=== Given problem ===
Reproduce exactly the lines from the line with "zb=3.0+FF*kx" through the line with "struct(prism('ceiling',[p for p", both included, and no other lines.
────────────────────
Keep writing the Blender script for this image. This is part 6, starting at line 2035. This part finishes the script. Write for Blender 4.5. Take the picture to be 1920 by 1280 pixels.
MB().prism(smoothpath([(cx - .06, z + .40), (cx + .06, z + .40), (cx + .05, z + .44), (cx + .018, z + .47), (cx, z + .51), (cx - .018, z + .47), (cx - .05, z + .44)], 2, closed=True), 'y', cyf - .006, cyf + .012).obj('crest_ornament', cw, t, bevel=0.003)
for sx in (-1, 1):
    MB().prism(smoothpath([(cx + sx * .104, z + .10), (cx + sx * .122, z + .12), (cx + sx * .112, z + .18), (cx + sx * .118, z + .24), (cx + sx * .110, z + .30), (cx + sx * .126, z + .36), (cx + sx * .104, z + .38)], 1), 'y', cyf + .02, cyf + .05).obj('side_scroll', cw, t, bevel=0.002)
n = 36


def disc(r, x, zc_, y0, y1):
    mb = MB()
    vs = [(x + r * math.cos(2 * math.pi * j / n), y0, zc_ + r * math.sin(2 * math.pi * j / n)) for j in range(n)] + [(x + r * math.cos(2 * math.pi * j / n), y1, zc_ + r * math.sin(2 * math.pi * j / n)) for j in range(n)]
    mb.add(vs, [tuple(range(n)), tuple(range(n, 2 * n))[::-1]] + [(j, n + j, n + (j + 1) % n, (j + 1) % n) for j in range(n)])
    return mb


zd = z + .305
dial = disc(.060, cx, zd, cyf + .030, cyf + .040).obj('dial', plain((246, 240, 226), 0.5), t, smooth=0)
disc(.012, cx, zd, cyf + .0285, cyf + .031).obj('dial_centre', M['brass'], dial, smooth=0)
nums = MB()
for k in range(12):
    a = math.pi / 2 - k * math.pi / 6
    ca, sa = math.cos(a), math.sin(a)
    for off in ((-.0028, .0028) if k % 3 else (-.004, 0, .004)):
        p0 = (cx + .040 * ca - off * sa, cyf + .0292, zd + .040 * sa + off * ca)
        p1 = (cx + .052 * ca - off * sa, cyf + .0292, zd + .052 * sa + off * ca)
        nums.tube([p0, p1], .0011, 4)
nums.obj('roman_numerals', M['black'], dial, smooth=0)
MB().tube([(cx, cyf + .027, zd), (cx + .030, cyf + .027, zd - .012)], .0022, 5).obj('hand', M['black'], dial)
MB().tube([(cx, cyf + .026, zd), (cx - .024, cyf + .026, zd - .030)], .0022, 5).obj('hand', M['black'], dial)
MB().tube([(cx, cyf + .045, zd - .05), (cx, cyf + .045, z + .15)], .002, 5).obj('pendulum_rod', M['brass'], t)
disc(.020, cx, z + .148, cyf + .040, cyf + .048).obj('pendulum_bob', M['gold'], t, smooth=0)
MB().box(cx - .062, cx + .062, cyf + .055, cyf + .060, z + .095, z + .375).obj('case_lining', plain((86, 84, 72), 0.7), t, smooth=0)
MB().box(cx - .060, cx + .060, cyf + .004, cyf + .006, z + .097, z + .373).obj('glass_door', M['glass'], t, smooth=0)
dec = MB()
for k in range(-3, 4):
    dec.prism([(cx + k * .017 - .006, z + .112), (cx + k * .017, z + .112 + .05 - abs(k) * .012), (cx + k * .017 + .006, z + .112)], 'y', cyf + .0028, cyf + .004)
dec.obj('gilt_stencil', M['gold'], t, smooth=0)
────────────────────
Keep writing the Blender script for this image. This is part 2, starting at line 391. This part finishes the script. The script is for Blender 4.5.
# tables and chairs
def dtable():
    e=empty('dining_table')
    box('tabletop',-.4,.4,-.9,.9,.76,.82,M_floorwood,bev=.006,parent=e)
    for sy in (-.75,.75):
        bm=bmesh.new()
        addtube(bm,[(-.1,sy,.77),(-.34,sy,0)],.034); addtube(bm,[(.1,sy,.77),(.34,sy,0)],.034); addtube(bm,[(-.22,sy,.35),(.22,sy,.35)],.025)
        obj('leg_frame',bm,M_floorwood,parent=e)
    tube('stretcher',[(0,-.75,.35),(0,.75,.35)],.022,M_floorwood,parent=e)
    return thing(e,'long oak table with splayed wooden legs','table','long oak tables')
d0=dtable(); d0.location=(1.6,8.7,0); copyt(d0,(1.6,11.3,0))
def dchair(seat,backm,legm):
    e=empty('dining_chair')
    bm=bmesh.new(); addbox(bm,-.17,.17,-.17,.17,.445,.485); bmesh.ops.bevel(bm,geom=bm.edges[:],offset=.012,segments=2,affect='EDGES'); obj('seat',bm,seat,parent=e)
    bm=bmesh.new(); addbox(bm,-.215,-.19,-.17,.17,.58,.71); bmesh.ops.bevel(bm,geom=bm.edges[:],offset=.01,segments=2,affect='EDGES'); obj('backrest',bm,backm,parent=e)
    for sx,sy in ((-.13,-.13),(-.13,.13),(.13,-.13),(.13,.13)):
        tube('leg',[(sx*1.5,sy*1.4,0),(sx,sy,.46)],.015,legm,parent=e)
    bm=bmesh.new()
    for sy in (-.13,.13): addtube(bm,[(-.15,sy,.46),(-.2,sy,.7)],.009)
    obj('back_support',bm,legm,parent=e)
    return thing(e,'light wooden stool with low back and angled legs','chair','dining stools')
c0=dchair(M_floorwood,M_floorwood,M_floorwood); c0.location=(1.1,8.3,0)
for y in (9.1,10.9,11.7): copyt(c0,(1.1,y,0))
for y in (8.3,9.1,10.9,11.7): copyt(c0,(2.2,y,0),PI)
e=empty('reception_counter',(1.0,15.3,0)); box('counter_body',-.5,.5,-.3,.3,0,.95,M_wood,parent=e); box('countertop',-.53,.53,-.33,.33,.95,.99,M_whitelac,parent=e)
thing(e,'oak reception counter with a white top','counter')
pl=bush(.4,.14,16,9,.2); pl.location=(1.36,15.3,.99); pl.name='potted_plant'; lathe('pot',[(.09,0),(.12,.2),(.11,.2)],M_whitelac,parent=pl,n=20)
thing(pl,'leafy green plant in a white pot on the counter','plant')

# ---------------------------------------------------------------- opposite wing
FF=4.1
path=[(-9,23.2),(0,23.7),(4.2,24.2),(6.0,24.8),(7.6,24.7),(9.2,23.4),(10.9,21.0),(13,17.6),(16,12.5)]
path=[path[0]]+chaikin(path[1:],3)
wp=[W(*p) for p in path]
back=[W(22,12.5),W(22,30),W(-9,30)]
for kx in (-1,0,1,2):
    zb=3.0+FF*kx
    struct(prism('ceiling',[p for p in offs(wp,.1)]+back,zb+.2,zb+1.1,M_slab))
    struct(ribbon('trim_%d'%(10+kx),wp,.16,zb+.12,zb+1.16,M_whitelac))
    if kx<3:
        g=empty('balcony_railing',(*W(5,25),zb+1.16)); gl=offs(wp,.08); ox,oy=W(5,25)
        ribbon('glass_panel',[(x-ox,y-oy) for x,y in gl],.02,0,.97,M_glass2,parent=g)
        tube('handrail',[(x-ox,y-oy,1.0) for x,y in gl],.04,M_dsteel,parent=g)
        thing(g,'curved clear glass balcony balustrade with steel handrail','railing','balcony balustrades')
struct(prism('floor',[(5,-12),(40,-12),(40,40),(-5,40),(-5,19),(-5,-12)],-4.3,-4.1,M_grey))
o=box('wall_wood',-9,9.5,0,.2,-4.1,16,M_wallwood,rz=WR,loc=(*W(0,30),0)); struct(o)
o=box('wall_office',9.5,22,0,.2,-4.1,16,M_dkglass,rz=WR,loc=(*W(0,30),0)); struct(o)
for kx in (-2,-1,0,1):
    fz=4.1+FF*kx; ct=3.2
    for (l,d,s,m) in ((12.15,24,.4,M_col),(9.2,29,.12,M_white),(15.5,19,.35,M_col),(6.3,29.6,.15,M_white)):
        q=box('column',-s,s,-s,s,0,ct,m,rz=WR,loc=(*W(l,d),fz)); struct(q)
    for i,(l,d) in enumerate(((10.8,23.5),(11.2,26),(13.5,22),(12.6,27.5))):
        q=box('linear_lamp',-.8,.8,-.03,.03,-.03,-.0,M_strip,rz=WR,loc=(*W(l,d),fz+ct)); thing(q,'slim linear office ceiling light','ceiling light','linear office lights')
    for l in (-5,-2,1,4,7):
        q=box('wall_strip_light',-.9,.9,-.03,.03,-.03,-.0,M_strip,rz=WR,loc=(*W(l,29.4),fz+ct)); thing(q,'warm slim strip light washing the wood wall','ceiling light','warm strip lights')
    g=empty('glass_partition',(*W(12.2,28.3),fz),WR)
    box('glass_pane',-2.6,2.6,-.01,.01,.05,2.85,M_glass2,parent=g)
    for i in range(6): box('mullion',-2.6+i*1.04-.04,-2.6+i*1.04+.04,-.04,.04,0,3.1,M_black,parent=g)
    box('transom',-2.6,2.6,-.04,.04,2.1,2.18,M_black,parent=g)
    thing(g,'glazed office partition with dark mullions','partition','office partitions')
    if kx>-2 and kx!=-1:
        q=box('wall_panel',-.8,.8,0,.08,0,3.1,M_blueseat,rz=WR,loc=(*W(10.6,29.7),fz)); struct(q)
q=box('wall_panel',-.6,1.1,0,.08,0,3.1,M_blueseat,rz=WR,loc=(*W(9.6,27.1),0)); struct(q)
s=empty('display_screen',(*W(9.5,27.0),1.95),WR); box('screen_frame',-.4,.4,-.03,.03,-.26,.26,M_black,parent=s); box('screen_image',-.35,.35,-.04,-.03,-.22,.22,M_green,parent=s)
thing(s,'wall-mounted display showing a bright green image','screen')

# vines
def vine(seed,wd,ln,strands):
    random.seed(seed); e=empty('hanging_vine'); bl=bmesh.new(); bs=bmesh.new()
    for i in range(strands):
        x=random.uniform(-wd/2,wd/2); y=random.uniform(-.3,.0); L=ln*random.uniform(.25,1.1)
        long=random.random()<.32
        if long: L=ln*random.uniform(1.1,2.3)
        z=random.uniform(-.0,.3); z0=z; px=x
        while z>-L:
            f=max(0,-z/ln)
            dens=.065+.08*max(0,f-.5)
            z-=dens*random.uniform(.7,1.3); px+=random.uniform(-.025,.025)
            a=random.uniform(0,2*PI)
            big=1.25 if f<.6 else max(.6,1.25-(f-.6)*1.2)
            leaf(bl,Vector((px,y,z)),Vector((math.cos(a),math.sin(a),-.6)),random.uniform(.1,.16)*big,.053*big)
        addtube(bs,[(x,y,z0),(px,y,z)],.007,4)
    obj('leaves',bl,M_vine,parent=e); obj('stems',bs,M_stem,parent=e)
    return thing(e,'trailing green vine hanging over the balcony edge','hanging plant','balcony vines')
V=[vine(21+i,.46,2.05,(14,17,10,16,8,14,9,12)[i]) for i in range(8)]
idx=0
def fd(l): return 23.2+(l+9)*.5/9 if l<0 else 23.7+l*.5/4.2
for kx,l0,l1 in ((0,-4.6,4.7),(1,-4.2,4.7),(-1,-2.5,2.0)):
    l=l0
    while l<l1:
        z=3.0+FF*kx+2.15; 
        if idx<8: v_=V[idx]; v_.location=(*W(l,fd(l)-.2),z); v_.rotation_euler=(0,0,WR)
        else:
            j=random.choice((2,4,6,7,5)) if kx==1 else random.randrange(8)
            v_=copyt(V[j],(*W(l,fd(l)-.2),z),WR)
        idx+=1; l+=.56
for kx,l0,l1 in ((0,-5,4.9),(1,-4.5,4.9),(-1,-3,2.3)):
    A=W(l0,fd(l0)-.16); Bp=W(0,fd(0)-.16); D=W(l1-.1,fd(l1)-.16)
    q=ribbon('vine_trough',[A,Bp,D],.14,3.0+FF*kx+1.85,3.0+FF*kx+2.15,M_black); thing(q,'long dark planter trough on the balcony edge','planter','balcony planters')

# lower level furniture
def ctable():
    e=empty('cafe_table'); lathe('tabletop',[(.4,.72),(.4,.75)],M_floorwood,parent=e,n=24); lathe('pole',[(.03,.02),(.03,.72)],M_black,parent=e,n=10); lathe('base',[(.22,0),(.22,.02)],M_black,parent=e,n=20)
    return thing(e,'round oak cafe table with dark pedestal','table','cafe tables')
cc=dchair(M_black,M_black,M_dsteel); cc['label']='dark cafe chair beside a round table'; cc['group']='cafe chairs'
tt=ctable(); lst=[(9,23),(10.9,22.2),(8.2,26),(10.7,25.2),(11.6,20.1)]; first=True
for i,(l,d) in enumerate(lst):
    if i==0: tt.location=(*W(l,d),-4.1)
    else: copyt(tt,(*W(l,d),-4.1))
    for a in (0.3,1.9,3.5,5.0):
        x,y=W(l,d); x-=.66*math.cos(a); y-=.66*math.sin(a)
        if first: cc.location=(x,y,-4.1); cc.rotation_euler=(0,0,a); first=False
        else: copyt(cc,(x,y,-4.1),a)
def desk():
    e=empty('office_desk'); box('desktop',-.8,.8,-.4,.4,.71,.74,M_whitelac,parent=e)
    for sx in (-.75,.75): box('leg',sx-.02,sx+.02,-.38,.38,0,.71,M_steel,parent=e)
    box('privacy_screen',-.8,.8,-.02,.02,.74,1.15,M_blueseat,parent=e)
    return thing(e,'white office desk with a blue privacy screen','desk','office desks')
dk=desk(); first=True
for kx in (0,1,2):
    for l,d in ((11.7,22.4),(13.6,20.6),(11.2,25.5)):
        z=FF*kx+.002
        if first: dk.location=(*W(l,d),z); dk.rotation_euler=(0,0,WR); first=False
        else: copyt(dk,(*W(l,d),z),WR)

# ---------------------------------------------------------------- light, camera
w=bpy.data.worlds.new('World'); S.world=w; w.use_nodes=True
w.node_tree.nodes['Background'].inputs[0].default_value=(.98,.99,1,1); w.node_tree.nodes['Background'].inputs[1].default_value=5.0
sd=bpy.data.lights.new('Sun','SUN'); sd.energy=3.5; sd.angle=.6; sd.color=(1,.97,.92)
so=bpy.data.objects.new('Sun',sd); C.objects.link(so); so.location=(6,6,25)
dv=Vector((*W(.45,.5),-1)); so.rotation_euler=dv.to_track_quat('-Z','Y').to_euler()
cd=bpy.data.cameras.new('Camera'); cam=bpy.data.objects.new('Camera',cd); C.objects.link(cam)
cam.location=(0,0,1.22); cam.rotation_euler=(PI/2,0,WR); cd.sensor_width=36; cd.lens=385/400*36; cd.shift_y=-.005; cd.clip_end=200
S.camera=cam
────────────────────
=== Solution for this problem ===
    zb=3.0+FF*kx
    struct(prism('ceiling',[p for p in offs(wp,.1)]+back,zb+.2,zb+1.1,M_slab))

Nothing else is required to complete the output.